**WHAT NEEDS TO BE DONE**
The listing beneath should be written out in full, exactly as shown.

**DATA SEGMENT**
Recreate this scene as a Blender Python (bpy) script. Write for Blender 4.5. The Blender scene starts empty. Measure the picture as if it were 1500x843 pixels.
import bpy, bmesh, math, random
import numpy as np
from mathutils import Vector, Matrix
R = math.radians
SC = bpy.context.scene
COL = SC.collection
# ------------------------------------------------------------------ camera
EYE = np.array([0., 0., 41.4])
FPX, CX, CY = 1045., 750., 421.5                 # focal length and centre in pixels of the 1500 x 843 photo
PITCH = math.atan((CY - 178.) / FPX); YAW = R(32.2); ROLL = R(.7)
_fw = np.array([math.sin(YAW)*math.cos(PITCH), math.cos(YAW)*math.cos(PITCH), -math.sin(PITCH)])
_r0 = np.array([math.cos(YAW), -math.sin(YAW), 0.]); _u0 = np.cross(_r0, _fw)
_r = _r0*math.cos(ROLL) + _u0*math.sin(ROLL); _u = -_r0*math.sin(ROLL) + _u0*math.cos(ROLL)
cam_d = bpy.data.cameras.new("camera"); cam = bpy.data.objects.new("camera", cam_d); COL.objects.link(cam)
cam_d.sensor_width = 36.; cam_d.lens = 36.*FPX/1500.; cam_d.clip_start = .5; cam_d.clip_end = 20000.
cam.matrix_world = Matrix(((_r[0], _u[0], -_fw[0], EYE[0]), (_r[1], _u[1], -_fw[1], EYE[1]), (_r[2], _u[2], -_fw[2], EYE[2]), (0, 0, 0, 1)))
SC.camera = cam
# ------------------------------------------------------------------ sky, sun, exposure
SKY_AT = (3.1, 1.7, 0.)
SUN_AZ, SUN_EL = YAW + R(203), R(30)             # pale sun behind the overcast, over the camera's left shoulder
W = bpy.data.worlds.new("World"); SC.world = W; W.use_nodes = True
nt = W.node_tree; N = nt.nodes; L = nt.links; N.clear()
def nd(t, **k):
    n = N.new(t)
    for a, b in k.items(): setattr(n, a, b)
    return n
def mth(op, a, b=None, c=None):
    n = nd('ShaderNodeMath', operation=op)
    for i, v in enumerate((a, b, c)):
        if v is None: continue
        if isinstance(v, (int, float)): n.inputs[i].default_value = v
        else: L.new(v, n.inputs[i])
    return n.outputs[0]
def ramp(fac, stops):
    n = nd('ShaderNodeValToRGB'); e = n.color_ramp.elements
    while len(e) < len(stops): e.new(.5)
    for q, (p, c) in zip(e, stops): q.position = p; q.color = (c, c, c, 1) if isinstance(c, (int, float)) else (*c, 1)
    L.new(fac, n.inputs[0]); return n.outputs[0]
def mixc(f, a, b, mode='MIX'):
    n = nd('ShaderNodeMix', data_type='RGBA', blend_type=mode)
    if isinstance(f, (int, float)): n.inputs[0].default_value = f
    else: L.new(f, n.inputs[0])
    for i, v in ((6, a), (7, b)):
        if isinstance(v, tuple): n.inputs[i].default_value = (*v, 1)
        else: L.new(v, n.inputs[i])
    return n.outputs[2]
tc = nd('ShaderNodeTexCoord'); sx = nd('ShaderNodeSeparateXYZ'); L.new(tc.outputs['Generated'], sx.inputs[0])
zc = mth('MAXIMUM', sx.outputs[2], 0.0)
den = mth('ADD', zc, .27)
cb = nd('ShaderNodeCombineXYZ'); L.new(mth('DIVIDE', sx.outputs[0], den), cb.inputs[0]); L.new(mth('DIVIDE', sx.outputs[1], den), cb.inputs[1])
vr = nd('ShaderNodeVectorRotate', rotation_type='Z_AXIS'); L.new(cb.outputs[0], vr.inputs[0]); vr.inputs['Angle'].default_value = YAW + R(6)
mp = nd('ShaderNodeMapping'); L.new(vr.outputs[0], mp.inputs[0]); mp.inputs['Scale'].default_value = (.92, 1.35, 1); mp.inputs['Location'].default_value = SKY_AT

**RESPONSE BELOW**
Recreate this scene as a Blender Python (bpy) script. Write for Blender 4.5. The Blender scene starts empty. Measure the picture as if it were 1500x843 pixels.
import bpy, bmesh, math, random
import numpy as np
from mathutils import Vector, Matrix
R = math.radians
SC = bpy.context.scene
COL = SC.collection
# ------------------------------------------------------------------ camera
EYE = np.array([0., 0., 41.4])
FPX, CX, CY = 1045., 750., 421.5                 # focal length and centre in pixels of the 1500 x 843 photo
PITCH = math.atan((CY - 178.) / FPX); YAW = R(32.2); ROLL = R(.7)
_fw = np.array([math.sin(YAW)*math.cos(PITCH), math.cos(YAW)*math.cos(PITCH), -math.sin(PITCH)])
_r0 = np.array([math.cos(YAW), -math.sin(YAW), 0.]); _u0 = np.cross(_r0, _fw)
_r = _r0*math.cos(ROLL) + _u0*math.sin(ROLL); _u = -_r0*math.sin(ROLL) + _u0*math.cos(ROLL)
cam_d = bpy.data.cameras.new("camera"); cam = bpy.data.objects.new("camera", cam_d); COL.objects.link(cam)
cam_d.sensor_width = 36.; cam_d.lens = 36.*FPX/1500.; cam_d.clip_start = .5; cam_d.clip_end = 20000.
cam.matrix_world = Matrix(((_r[0], _u[0], -_fw[0], EYE[0]), (_r[1], _u[1], -_fw[1], EYE[1]), (_r[2], _u[2], -_fw[2], EYE[2]), (0, 0, 0, 1)))
SC.camera = cam
# ------------------------------------------------------------------ sky, sun, exposure
SKY_AT = (3.1, 1.7, 0.)
SUN_AZ, SUN_EL = YAW + R(203), R(30)             # pale sun behind the overcast, over the camera's left shoulder
W = bpy.data.worlds.new("World"); SC.world = W; W.use_nodes = True
nt = W.node_tree; N = nt.nodes; L = nt.links; N.clear()
def nd(t, **k):
    n = N.new(t)
    for a, b in k.items(): setattr(n, a, b)
    return n
def mth(op, a, b=None, c=None):
    n = nd('ShaderNodeMath', operation=op)
    for i, v in enumerate((a, b, c)):
        if v is None: continue
        if isinstance(v, (int, float)): n.inputs[i].default_value = v
        else: L.new(v, n.inputs[i])
    return n.outputs[0]
def ramp(fac, stops):
    n = nd('ShaderNodeValToRGB'); e = n.color_ramp.elements
    while len(e) < len(stops): e.new(.5)
    for q, (p, c) in zip(e, stops): q.position = p; q.color = (c, c, c, 1) if isinstance(c, (int, float)) else (*c, 1)
    L.new(fac, n.inputs[0]); return n.outputs[0]
def mixc(f, a, b, mode='MIX'):
    n = nd('ShaderNodeMix', data_type='RGBA', blend_type=mode)
    if isinstance(f, (int, float)): n.inputs[0].default_value = f
    else: L.new(f, n.inputs[0])
    for i, v in ((6, a), (7, b)):
        if isinstance(v, tuple): n.inputs[i].default_value = (*v, 1)
        else: L.new(v, n.inputs[i])
    return n.outputs[2]
tc = nd('ShaderNodeTexCoord'); sx = nd('ShaderNodeSeparateXYZ'); L.new(tc.outputs['Generated'], sx.inputs[0])
zc = mth('MAXIMUM', sx.outputs[2], 0.0)
den = mth('ADD', zc, .27)
cb = nd('ShaderNodeCombineXYZ'); L.new(mth('DIVIDE', sx.outputs[0], den), cb.inputs[0]); L.new(mth('DIVIDE', sx.outputs[1], den), cb.inputs[1])
vr = nd('ShaderNodeVectorRotate', rotation_type='Z_AXIS'); L.new(cb.outputs[0], vr.inputs[0]); vr.inputs['Angle'].default_value = YAW + R(6)
mp = nd('ShaderNodeMapping'); L.new(vr.outputs[0], mp.inputs[0]); mp.inputs['Scale'].default_value = (.92, 1.35, 1); mp.inputs['Location'].default_value = SKY_AT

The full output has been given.